Dissenters Challenge Puritan Authority

In the early 1630s, Roger Williams, a Salem minister, criticized Puritan leaders for not being sufficiently pure in their rejection of the Church of England and the English monarchy. He preached that not all the Puritan leaders were Saints and that some were bound for damnation. By 1635 Williams was forced out of Salem and moved south with his followers to found Providence in the area that became Rhode Island. Believing that there were very few Saints in the world, Williams and his followers accepted that one must live among those who were not saved. Thus unlike Massachusetts Bay, Providence welcomed Quakers, Baptists, and Jews to the community, and Williams’s followers insisted on a strict separation of church and state. Williams also forged alliances with the Narragansetts, the most powerful Indian nation in the region.

A year after Williams’s departure, Anne Hutchinson was accused of sedition, or trying to overthrow the government by challenging colonial leaders. She was put on trial in November 1637. An eloquent orator, Hutchinson ultimately claimed that her authority to challenge the Puritan leadership came from “an immediate revelation” from God, “the voice of his own spirit to my soul.” Since Puritans believed that God spoke only through the intermediary of properly appointed male ministers, her claim was condemned as heretical.

Hutchinson was seen as a threat not only because of her religious beliefs but also because she was a woman.
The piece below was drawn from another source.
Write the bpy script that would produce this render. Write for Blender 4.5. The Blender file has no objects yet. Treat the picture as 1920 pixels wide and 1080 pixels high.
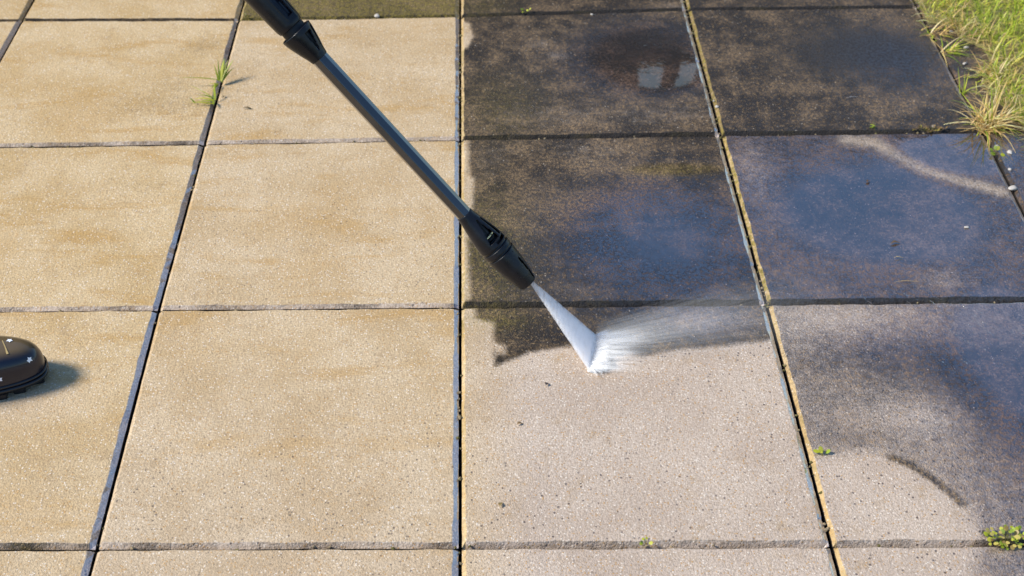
import bpy, bmesh, math, random
import numpy as np
from mathutils import Vector, Matrix
from mathutils.bvhtree import BVHTree
random.seed(7); rng = np.random.default_rng(7); rd0 = random.Random(11)
scn = bpy.context.scene

# ---------------------------------------------------------------- camera
cam_d = bpy.data.cameras.new('camera'); cam = bpy.data.objects.new('camera', cam_d)
scn.collection.objects.link(cam); scn.camera = cam
r = Vector((0.99978, -0.020608, -0.003823)); u = Vector((0.016092, 0.637833, 0.770006)); f = Vector((0.01343, 0.769899, -0.638025))
M = Matrix(((r.x, u.x, -f.x, 0.0505), (r.y, u.y, -f.y, -1.67956), (r.z, u.z, -f.z, 1.43015), (0, 0, 0, 1)))
cam.matrix_world = M
cam_d.sensor_width = 36; cam_d.lens = 47.124; cam_d.clip_start = 0.05; cam_d.clip_end = 500
cam_d.dof.use_dof = True; cam_d.dof.focus_distance = 2.02; cam_d.dof.aperture_fstop = 6.3

# ---------------------------------------------------------------- light
SUN_EL, SUN_AZ = math.radians(43), math.radians(-3)     # az: behind the left-hand side
S = Vector((-math.cos(SUN_EL)*math.cos(SUN_AZ), math.cos(SUN_EL)*math.sin(SUN_AZ), math.sin(SUN_EL)))
sd = bpy.data.lights.new('sun', 'SUN'); sd.energy = 4.8; sd.angle = math.radians(14); sd.color = (1.0, 0.94, 0.84)
sun = bpy.data.objects.new('sun', sd); scn.collection.objects.link(sun)
sun.rotation_euler = (-S).to_track_quat('-Z', 'Y').to_euler()
w = bpy.data.worlds.new('World'); scn.world = w; w.use_nodes = True
nt = w.node_tree; bg = nt.nodes['Background']
sky = nt.nodes.new('ShaderNodeTexSky'); sky.sky_type = 'NISHITA'; sky.sun_disc = False
sky.sun_elevation = SUN_EL; sky.sun_rotation = math.atan2(S.x, S.y); sky.altitude = 200; sky.ozone_density = 7.5; sky.dust_density = 0.2; sky.air_density = 1.4
nt.links.new(sky.outputs[0], bg.inputs[0]); bg.inputs[1].default_value = 0.15
scn.view_settings.view_transform = 'Standard'; scn.view_settings.look = 'None'
scn.view_settings.exposure = 0.40; scn.view_settings.gamma = 1.0; scn.view_settings.use_curve_mapping = False
scn.cycles.volume_bounces = 8; scn.cycles.volume_step_rate = 1; scn.cycles.max_bounces = 12; scn.cycles.transparent_max_bounces = 64; scn.cycles.use_denoising = True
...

The Reverend Hugh Peter, for example, reprimanded her at trial: “You have stept out of your place, you have rather bine a Husband than a Wife and a preacher than a Hearer; and a Magistrate than a Subject.” Many considered her challenge to Puritan authority especially serious because she also challenged traditional gender hierarchies. After being banished from Massachusetts Bay, Hutchinson and her followers joined Williams’s Rhode Island colony.